◆ Challenge
Find the lines holding "scene" and copy them.

◆ Given data
= = =

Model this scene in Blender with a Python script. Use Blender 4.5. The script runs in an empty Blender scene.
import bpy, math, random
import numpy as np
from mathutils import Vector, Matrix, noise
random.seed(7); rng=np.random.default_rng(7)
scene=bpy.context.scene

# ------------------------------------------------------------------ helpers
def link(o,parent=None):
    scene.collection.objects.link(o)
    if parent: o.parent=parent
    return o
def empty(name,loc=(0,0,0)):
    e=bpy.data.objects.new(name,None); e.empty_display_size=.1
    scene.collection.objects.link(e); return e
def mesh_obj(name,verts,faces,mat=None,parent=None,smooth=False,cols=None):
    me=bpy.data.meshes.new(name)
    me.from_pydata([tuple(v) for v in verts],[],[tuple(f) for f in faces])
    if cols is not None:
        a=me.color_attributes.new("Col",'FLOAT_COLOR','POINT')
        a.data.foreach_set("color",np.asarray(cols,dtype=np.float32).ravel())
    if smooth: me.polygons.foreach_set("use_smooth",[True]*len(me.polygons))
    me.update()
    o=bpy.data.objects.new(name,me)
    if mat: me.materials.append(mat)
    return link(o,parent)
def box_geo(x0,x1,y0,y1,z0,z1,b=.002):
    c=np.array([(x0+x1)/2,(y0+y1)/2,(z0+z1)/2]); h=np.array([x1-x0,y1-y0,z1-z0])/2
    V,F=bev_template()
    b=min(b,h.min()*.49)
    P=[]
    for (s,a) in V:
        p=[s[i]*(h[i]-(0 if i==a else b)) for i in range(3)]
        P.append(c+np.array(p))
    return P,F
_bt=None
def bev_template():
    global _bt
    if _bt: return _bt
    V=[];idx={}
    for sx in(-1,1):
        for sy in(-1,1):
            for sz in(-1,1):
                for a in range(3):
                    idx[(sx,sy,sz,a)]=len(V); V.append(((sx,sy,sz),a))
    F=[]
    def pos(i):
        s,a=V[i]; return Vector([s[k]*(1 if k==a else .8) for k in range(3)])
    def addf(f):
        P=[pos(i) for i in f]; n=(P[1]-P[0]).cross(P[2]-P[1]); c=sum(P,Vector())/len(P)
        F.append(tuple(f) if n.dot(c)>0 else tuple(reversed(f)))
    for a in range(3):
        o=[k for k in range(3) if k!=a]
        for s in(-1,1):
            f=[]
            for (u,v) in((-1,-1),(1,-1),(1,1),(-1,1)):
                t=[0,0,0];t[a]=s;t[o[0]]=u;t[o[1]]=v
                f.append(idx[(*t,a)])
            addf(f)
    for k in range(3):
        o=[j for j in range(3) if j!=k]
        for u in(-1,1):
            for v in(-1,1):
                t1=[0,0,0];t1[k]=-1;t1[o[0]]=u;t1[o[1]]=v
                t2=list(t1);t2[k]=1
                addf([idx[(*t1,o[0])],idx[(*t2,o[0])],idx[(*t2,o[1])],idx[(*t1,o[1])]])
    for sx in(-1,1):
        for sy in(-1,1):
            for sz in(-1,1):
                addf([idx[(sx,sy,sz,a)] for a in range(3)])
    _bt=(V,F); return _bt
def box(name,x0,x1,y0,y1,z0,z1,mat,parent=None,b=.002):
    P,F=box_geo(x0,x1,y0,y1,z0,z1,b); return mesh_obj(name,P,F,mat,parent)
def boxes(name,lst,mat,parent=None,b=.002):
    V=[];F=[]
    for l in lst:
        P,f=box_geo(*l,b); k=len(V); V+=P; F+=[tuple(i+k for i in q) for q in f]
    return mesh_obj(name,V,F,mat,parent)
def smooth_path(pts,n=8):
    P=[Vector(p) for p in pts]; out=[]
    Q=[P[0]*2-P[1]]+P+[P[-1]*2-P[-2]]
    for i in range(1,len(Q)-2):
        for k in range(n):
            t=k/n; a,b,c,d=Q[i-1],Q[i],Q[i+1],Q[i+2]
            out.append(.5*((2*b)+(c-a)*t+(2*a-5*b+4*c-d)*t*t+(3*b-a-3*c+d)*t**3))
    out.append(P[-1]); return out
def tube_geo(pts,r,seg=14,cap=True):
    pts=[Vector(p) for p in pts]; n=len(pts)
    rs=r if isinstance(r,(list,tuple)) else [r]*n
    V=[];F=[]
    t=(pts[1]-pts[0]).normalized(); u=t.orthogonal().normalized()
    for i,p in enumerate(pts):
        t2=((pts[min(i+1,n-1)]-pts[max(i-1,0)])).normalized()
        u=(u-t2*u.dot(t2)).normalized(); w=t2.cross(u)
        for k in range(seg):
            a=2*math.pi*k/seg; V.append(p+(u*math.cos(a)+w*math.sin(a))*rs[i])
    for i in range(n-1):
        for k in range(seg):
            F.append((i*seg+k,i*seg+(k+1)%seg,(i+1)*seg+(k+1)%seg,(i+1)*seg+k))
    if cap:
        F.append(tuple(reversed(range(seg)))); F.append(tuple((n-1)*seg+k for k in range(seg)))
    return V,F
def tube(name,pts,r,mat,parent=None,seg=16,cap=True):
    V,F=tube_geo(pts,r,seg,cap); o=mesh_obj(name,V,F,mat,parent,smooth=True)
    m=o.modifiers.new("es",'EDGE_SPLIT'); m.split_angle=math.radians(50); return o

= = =

◆ Written answer
Model this scene in Blender with a Python script. Use Blender 4.5. The script runs in an empty Blender scene.
scene=bpy.context.scene
    scene.collection.objects.link(o)
    scene.collection.objects.link(e); return e